- [PROVIDED DATA]
· · · ·

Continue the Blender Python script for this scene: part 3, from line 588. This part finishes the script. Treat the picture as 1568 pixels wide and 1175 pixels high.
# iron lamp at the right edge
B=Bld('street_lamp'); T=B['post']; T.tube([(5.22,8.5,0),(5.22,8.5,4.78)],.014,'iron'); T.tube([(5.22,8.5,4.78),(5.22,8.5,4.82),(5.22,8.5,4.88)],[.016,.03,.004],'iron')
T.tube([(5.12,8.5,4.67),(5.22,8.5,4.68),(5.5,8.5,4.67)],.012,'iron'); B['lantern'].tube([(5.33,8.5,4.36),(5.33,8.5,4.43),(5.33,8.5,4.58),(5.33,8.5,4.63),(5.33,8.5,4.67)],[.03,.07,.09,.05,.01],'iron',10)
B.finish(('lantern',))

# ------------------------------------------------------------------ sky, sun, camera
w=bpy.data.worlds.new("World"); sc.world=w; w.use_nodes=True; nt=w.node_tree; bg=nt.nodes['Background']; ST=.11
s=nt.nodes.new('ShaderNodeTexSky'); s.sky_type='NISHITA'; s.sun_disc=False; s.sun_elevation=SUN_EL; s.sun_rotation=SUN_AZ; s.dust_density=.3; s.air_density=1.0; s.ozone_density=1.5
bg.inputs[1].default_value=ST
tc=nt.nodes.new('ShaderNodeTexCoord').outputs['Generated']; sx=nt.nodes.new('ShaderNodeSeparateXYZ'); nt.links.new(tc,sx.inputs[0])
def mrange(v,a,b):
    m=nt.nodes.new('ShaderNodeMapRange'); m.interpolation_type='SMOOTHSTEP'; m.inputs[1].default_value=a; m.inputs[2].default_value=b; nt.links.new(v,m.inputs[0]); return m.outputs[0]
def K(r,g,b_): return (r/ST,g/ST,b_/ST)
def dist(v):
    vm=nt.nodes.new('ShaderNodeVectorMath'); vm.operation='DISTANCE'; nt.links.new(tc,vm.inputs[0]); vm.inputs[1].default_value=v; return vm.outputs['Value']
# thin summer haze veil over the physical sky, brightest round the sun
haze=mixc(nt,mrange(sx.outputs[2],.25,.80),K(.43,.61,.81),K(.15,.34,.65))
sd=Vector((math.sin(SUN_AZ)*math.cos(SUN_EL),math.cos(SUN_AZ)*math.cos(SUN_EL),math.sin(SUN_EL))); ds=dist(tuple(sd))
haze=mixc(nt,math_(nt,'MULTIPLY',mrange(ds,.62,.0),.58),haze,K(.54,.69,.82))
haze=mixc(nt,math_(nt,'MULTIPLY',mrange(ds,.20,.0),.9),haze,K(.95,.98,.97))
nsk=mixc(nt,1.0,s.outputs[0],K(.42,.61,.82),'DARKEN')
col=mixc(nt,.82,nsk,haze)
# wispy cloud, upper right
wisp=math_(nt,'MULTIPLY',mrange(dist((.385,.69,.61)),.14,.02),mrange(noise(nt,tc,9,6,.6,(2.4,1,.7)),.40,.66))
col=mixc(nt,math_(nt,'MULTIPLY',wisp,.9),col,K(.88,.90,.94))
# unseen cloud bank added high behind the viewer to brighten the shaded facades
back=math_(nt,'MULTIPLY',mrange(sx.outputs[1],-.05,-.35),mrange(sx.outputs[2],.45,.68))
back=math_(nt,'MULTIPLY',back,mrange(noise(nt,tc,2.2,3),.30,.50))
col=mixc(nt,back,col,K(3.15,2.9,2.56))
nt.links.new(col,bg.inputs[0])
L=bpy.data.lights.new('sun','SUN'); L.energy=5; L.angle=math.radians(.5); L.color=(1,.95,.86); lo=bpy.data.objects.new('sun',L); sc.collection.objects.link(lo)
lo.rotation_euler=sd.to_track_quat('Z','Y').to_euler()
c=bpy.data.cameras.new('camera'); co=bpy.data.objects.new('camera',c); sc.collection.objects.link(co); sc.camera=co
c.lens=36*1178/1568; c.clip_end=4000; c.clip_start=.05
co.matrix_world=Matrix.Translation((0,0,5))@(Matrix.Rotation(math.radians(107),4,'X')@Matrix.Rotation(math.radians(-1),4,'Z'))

· · · ·

- [EXERCISE DIRECTIONS]
Produce the lines from the top of the listing through the "B.finish(('lantern',))" line exactly as they appear, with no additional output.

- [TASK RESPONSE]
Continue the Blender Python script for this scene: part 3, from line 588. This part finishes the script. Treat the picture as 1568 pixels wide and 1175 pixels high.
# iron lamp at the right edge
B=Bld('street_lamp'); T=B['post']; T.tube([(5.22,8.5,0),(5.22,8.5,4.78)],.014,'iron'); T.tube([(5.22,8.5,4.78),(5.22,8.5,4.82),(5.22,8.5,4.88)],[.016,.03,.004],'iron')
T.tube([(5.12,8.5,4.67),(5.22,8.5,4.68),(5.5,8.5,4.67)],.012,'iron'); B['lantern'].tube([(5.33,8.5,4.36),(5.33,8.5,4.43),(5.33,8.5,4.58),(5.33,8.5,4.63),(5.33,8.5,4.67)],[.03,.07,.09,.05,.01],'iron',10)
B.finish(('lantern',))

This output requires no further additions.